The trial court's findings of fact contain the paragraphs of petitioner's constitution and bylaws which suspend members for failure to pay assessments within thirty days after they are due and provide that no benefits shall be paid to beneficiaries of any member dying while under suspension, and deny to any officer, employee or agent of the association or any local lodge the power or authority to waive any of the conditions of the certificates or any of the provisions of the constitution or by laws. The substance of other findings of fact made by the trial court and which are supported by evidence is as follows: The assessment due July 8, 1941, was paid by Walter S. Henry to the secretary of the local lodge on August 20, 1941. The local secretary's remittance of that payment to the home office was received on September 9, 1941, after the member's death on August 23. On August 20, 1941, the local secretary gave to Mr. Henry a receipt on the association's required form containing the statement that as the payment was made after the regular time for payment had expired it was understood by the assured that the certificate was not in force from the date when the amount received was due until the date of the receipt and that a lapsed policy should not be reinstated by reason of such payment. The local secretary wrote the home office on August 25, 1941, advising it of Mr. Henry's death, and on August 28 that office notified the local secretary that "the membership was delinquent" for failure to pay the assessment of July 8, 1941. On August 26, 1941, the home office sent Mr. Henry a notice of an assessment made on August 8. There is no evidence that the home office had notice at that time of his death. The trial court found that: "Neither the local secretary nor the home office intended to waive the requirement of the certificate of membership and the constitution and bylaws that assessments must be paid within the time therein provided."
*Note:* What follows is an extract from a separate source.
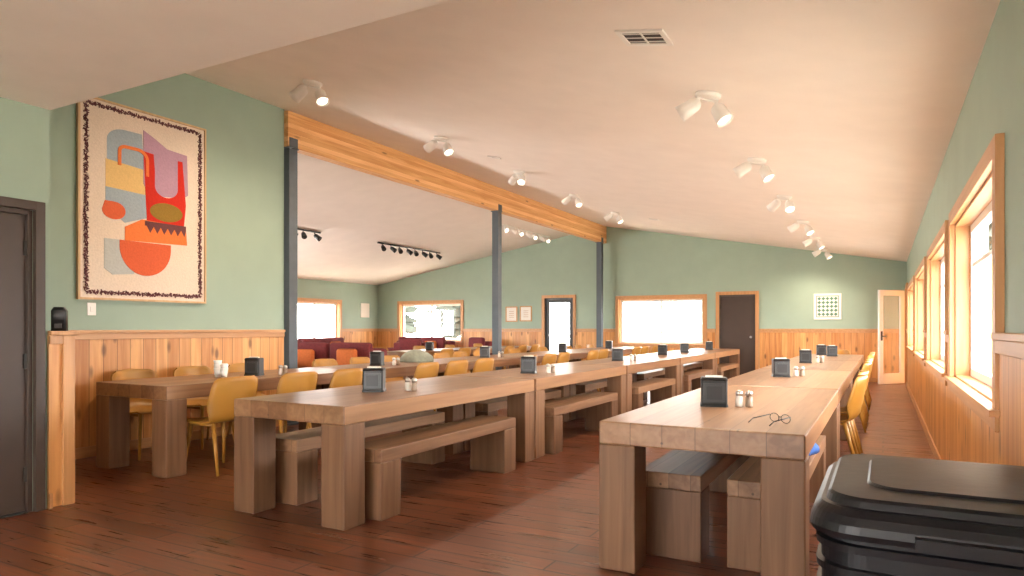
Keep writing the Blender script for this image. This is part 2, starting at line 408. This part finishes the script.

In view of the foregoing facts and the terms of the constitution and bylaws, there was, in our opinion, no waiver. W.O.W. Life Insurance Society v. Sosebee, 139 Tex. 95, 161 S.W.2d 779; Sovereign Camp, W.O.W. v. Moraida, 131 Tex. 250, 113 S.W.2d 177; Sovereign Camp, W.O.W. v. Thacker, 118 S.W.2d 1086, (application for writ of error refused).
The judgment of the Court of Civil Appeals is reversed and the judgment of the district court is affirmed.
Opinion adopted by the Supreme Court October 11, 1944.
Rehearing overruled November 8, 1944.